As events have demonstrated, this isn’t exactly what actually happened, nor was it remotely likely to happen. As the Professor was saying long before Operation Iraqi Freedom, whose fruits the people of that unhappy country are now enjoying, was launched: “this has never been more than an ideological fantasy. The modern world isn’t evolving in any single direction. Liberal democracy is only one of several possible destinations.”

 

Indeed. Professor Gray could have gone on to make the point explicitly that Messrs Bush and Blair shared with Herr Marx and Gospodin Lenin the same delusion that if only “the people” could be “set free”, if the tyrants could be toppled or the expropriators expropriated, mankind would at once rush rejoicing into an Earthly Paradise, be that one of perfect communism or perfect free market liberal democracy, a delusion that is rooted in the same 18th Century soi-disant Enlightenment from which both Marxism and Liberalism sprang.
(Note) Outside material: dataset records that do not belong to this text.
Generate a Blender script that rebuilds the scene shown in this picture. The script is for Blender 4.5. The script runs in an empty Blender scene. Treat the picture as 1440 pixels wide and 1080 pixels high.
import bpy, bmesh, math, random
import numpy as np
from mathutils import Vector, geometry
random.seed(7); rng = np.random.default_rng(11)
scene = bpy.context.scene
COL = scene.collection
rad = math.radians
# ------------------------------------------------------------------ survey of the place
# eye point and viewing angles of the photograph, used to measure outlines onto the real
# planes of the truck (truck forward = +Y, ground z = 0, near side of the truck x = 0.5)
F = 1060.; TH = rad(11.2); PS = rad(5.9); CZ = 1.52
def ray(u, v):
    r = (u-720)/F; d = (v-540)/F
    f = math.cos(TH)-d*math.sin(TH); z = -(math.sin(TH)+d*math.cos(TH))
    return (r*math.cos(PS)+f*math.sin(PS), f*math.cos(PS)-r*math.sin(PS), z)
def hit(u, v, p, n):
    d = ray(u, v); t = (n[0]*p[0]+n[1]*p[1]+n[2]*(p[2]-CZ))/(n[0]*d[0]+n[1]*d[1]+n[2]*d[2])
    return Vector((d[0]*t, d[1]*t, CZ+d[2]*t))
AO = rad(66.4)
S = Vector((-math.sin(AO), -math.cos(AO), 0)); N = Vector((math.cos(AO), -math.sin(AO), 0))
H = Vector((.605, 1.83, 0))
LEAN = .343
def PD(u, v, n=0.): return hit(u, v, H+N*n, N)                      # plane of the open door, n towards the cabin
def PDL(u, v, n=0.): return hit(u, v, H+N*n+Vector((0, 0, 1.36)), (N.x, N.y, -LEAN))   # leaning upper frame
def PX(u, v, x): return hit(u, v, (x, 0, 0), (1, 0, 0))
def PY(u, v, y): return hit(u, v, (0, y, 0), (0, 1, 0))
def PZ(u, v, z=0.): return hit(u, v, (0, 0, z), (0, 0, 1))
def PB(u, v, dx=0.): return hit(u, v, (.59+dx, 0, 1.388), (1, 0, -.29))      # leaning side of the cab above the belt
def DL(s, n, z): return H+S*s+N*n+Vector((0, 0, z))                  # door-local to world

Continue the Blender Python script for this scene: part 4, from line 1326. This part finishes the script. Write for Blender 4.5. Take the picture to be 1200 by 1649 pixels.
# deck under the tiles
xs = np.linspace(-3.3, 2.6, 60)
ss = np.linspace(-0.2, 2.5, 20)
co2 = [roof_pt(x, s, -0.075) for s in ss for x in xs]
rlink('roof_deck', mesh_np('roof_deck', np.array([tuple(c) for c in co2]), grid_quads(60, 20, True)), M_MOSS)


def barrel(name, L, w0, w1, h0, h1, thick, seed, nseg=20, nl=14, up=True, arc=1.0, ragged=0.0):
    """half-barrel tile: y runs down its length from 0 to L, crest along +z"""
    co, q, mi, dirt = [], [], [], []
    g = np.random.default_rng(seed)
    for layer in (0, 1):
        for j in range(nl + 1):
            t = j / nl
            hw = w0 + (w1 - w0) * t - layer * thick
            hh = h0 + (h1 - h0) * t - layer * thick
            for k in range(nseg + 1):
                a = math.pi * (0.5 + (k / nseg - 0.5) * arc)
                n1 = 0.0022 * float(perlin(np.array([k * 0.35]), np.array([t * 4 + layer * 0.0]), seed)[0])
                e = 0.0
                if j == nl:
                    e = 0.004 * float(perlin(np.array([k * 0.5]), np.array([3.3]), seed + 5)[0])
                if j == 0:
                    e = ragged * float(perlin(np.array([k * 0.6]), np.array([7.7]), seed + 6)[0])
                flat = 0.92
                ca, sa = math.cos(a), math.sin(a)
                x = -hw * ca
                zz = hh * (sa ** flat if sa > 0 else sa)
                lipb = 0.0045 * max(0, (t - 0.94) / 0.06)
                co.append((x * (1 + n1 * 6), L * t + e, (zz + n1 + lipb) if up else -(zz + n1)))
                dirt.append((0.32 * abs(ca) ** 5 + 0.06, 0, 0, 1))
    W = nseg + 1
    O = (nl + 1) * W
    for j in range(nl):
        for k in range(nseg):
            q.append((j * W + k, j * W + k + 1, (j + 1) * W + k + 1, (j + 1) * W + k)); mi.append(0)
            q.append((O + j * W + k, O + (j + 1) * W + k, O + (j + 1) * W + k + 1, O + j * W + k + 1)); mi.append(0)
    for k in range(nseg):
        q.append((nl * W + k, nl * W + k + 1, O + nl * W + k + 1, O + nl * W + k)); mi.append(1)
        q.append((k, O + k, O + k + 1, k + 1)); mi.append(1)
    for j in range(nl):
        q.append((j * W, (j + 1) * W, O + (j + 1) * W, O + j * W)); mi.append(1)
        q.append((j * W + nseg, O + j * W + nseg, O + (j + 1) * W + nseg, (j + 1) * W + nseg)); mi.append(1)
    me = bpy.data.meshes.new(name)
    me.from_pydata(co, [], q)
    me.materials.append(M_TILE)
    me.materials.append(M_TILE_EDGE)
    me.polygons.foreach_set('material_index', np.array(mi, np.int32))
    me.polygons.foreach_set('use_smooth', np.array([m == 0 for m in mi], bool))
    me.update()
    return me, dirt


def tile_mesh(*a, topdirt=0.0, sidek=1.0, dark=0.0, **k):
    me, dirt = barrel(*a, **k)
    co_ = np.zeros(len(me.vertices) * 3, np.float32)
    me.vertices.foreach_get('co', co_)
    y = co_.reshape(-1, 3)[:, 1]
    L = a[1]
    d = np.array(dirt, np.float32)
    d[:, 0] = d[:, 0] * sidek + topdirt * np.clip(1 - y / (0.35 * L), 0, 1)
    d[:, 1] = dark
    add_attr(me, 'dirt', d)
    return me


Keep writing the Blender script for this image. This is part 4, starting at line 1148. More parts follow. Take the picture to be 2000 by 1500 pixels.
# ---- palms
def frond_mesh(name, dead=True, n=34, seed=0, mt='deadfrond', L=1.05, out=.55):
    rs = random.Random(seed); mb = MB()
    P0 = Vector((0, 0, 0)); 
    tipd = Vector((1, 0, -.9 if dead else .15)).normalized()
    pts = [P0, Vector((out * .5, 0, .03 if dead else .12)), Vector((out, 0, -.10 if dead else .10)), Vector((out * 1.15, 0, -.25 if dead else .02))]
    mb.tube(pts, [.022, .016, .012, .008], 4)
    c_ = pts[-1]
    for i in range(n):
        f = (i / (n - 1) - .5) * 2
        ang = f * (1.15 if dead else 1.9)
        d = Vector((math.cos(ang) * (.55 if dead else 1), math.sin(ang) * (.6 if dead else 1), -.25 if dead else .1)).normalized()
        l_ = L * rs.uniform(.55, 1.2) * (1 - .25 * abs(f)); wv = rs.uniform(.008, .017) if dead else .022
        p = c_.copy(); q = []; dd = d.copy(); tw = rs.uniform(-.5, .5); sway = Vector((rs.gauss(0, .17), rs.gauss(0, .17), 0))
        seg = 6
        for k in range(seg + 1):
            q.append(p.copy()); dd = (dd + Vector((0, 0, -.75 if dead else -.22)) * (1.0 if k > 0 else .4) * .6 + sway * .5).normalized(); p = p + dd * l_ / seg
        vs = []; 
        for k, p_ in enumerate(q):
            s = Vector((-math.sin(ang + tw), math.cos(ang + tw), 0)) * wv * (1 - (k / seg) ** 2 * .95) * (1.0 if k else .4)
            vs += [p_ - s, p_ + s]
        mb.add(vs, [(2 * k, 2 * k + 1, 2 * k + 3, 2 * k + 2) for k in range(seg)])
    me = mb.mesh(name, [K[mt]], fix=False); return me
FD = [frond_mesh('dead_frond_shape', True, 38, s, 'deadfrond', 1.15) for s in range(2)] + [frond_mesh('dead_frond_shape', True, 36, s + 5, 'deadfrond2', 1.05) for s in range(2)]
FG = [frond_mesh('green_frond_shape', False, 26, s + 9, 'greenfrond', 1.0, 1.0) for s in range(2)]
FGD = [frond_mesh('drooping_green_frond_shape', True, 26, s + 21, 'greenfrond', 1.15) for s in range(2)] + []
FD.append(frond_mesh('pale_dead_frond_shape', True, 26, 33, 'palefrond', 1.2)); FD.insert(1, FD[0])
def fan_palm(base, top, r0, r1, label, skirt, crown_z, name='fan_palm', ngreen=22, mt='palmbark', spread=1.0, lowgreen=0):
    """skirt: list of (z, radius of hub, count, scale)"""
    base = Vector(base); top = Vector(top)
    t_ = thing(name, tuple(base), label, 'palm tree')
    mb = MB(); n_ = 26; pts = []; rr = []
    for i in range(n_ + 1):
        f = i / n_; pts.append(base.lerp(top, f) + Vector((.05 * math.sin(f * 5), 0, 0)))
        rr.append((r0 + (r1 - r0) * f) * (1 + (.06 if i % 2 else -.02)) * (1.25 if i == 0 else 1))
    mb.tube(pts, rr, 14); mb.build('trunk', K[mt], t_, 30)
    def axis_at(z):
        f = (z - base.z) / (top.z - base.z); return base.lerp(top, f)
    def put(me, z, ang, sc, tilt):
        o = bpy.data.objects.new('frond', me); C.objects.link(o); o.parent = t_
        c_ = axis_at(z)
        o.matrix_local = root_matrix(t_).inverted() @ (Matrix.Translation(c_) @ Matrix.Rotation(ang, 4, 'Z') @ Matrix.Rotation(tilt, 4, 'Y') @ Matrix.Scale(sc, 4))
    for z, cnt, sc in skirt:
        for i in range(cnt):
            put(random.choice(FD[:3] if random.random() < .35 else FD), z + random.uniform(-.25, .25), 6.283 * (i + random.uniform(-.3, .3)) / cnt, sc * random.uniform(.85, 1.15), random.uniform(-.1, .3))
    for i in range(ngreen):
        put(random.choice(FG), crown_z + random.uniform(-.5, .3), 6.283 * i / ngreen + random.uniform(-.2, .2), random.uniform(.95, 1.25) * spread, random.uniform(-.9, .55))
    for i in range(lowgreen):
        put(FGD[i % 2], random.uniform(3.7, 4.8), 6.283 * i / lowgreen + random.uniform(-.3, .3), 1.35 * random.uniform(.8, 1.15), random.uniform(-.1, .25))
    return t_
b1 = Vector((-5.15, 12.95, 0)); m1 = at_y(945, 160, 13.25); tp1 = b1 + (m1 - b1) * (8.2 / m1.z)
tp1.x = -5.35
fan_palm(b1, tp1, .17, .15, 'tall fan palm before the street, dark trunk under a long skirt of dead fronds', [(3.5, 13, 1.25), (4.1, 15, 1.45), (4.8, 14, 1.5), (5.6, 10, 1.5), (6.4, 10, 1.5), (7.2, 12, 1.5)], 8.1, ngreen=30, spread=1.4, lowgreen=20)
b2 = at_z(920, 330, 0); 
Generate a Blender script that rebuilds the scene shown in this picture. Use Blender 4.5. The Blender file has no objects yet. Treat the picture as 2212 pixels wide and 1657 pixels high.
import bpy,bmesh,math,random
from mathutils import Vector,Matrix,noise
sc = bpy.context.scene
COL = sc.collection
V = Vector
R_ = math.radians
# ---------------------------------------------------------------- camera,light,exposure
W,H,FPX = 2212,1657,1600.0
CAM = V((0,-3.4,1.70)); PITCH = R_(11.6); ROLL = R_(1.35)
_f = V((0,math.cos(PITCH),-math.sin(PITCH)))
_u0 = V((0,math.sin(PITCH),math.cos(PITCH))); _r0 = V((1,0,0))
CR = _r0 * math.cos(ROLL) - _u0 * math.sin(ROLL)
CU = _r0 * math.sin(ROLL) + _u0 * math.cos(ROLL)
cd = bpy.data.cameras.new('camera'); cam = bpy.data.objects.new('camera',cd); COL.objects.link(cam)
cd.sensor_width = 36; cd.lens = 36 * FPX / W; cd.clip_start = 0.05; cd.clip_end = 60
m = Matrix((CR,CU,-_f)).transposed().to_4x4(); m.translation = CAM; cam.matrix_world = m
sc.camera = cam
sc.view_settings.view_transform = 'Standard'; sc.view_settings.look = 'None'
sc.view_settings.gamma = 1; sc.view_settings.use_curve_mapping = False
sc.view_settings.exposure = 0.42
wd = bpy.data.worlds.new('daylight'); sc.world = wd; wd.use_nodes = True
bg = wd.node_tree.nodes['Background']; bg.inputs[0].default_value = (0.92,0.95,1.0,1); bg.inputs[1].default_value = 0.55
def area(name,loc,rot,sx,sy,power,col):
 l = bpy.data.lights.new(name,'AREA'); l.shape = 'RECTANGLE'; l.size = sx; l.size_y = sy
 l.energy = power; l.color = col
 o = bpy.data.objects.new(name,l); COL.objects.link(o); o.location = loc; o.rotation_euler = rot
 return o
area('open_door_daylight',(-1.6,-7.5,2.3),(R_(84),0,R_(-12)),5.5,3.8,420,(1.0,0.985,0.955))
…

Perhaps this is why many of the arch-cheerleaders of imposing “freedom” at the point of a cruise missile and a drone strike, the neo-cons, found their own personal metamorphosis from one to the other so unproblematic.

 

Professor Gray has put his finger on the deep implication of that Enlightenment delusion as it unravels in the disaster now unfolding across the Middle East. Two decades after it was published, Mr Fukuyama’s thesis of the inevitable triumph of global free-market liberal democracy, “The End of History and the Last Man”, lies in ruins. It has inspired a train of events unleashing massacres, murders and sectarian slaughters that have indeed made some local progress towards achieving the Last Man. But people remain people, obstinately clinging each to their own beliefs and cultures, and History stubbornly refuses to End.